Wednesday, 5 February 2014

Making crime pay? Thoughts on defendant contributions to criminal justice costs

On seeing the Lord Chancellor's announcement today that convicted offenders will pay a contribution towards the costs of running the courts, my mind wandered back to fieldwork I conducted last year with criminal defence lawyers at the 'Justice For Sale' meeting. One of the questions posed in the survey I distributed asked whether convicted defendants should pay a contribution towards their legally aided defence. Interestingly, a majority (64%) said 'yes', with only 31% disagreeing. Whilst the two proposals - a contribution to court costs and a contribution to legal aid - are not the same, they both share the same underlying principle ('make the offender pay') and relate to costs drawn from the same pot.

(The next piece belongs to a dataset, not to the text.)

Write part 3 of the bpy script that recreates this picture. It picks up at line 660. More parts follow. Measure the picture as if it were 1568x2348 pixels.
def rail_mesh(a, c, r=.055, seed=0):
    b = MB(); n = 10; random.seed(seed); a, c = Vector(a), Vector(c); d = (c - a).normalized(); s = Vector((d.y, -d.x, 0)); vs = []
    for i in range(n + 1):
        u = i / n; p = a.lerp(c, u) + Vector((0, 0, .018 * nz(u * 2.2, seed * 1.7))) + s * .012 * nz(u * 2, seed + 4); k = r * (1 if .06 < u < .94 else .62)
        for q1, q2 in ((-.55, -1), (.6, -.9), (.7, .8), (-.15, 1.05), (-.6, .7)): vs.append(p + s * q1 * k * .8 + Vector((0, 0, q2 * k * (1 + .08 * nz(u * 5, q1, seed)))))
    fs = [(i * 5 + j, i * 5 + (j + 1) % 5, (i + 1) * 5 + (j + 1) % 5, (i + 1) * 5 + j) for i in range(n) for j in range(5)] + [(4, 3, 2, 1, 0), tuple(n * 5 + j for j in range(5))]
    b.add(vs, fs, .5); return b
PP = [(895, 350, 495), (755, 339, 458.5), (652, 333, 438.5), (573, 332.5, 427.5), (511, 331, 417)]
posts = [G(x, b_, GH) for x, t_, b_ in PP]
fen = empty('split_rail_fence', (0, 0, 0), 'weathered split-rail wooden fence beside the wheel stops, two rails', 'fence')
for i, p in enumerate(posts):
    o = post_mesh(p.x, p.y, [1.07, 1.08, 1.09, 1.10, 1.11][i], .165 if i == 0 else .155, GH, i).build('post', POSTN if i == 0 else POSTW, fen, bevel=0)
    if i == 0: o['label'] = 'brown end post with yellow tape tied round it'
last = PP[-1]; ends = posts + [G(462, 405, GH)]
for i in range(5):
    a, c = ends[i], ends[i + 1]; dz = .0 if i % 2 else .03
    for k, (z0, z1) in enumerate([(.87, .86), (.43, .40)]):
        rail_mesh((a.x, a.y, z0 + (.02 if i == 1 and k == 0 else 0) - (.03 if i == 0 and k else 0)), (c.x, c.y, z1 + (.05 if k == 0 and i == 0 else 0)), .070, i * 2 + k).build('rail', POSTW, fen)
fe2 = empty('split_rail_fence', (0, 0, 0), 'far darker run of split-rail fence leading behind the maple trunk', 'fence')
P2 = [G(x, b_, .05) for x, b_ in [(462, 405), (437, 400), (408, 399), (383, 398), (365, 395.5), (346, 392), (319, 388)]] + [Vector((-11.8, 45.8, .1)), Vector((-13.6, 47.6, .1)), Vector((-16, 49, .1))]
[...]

Some of the reactions so far - primarily on Twitter and comments on news articles - have criticised the proposal. One might be led to believe that the idea of the defendant making a contribution is therefore not supported by those within the legal profession. However, the response in my fieldwork suggests that the idea of a convicted client paying for the costs of prosecuting them (in some form) is not opposed as strongly as one might think. Indeed, in their response to the 'Transforming Legal Aid' consultation, the South East Circuit of the Bar proposed the very same idea now announced by the Lord Chancellor.

The criticisms levelled at both the Lord Chancellor's proposal and my hypotethical one (by respondents to the survey) are similar. Foremost among them is the practicality of enforcing such orders against defendants who cannot afford to pay or may have to be chased for payment. The former problem renders such proposals redundant - if a defendant has no money, the order is meaningless. In the event that enforcement costs more than the amount sought, the latter problem means that such proposals are a false economy. Ultimately, both problems risk making a farce of such orders.

This would not, of course, be universally true. The South East Circuit paper presents arguments suggesting that enforcement could be achievable in an economic way. It has also been pointed out that enforcing such orders against wealthy offenders - who have benefited financially from their crimes - could be more realistic. However, this is not without issues. There currently appears to be a discrepancy between costs/surcharges ordered by courts (e.g. confiscation orders) and their actual enforcement - in short, only a small proportion of the proceeds of crime are actually being reclaimed. Adding more orders to the bill seems pointless.

In addition, one could argue that wealthy offenders are more likely to be able to 'hide' assets; a protection not so readily available to indigent offenders. This infers that such proposals could disproportionately penalise those with fewer assets. These defendants are also likely to be of a lower cost to the system than wealthy ones, who may be involved in complex and costly trials for fraud or drug offences, for example. Moreover, one might argue that certain costs (e.g. legal representation) could be paid for by wealthy offenders from their own assets, rather than freezing those assets and compelling an application for legal aid - which must then be recouped by the state at a later stage.

In general, the addition of another cost for offenders to pay - in addition to the existing victim surcharges and prosecution costs - seems needlessly complex and bureaucratic. It may well be that administering such orders will cost more than they are worth. If, as proposed in the fieldwork, a legal aid cost were also added, the system would seem rather ridiculous. Perhaps all of these costs could be rolled into a single order, distributed later on. Maybe, in practice, this is the reality; maybe to do so would also be costly, since some authority would have to be responsible for pursuing and distributing the money reclaimed amongst the beneficiaries. Perhaps the proceeds of this 'single order' should be returned straight to central funds, with the increased income allowing for increased funding to the CPS, HM Courts and Tribunals and legal aid providers, with an automatic payout to victims. One suspects that the individual beneficiaries would object, on the basis that they would never see the money.

A last thought. Since the courts service - including the payment of staff, running of the estate, etc. - exists in perpetuity and regardless of whether a defendant is convicted or not, is it really fair to charge convicted offenders for its operation? Those who are acquitted after a trial get equal use from them. They exist as a public service for the good of society, whether people are engaged with the system or not. In contrast, were a defendant to plead not guilty, obtain the benefit of legally aided defence representation, and then be convicted, he or she would have created a cost that would not have existed had he or she pleaded guilty. In this circumstance, it seems fair to ask for a contribution towards the cost of a service. Then again, the same scenario means electricity, heating and staff costs which could have been avoided.

Clear opposition to the Lord Chancellor's proposal amongst the legal profession would contrast with the responses in my fieldwork. This might be regarded by cynics as stemming from self-interest: convicted clients can pay for my costs but not those of the courts. This is probably unfair and inaccurate. No respondents expressed the view that costs should specifically benefit them - merely that contributions could help fund the justice system. Moreover, the contribution would likely be so small as to make little direct difference to the income of individual providers.